In the story, Devon can lip read extremely well and still has some of her hearing, but only the lower range of notes. This is what prompts her to switch to the bass guitar. Bain is a large music fan, and even was a singer in a band years ago called ‘Screaming Venus.’ Her passion for music made her centre the ‘world’ of the script around the Indie Rock scene in Los Angeles, and her interest in the bass guitar led her to choose it for her character.

 

“I’ve always thought that bass players are the coolest band members and having had two long term relationships with bass players I felt I knew enough to write about it. Female bass players are particularly bad ass, and I wanted my lead character to have an edge and a great sense of humor,” she described.

 

Bain recently began working with Dianne Fraser of Industry Entertainment in Los Angeles. The two are excited for their partnership, and for Quiet Life to grace the small screen. Fraser knows Bain is a true talent, and that her story is as compelling as it is inspiring.


“It is a joy working with Wendy because she is so collaborative and open to new ideas. I think this is something that also makes her a very good writer. She creates compelling characters and has keen dialogue talent as well. I’m looking forward to more great things for Wendy in her career and for our show,” said Fraser.

 

With quite a year in the pipeline, Quiet Life is just a small part of what we can expect from Bain in the next twelve months. She has another pilot in the works, and a film that will be based in Los Angeles. With so much going on, Bain still remains humble, and is just happy to constantly have the opportunity to create. For those looking to follow in her footsteps, she offers the following advice:

 

“Learn the craft of it.
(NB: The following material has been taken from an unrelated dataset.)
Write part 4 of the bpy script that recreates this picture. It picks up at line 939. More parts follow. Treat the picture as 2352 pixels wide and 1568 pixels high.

I have so many people say, ‘I want to write a script’ or ‘I have a good idea’. Agents, producers and managers all look for your execution of the medium you’re writing for. They don’t have time to teach you how, no matter how talented you may be. There’s so much competition. Write and re-write, get notes and feedback from those who know. Send in clean copy. No spelling mistakes or bad grammar. Be professional and appear to be easy to work with and a team player,” she advised.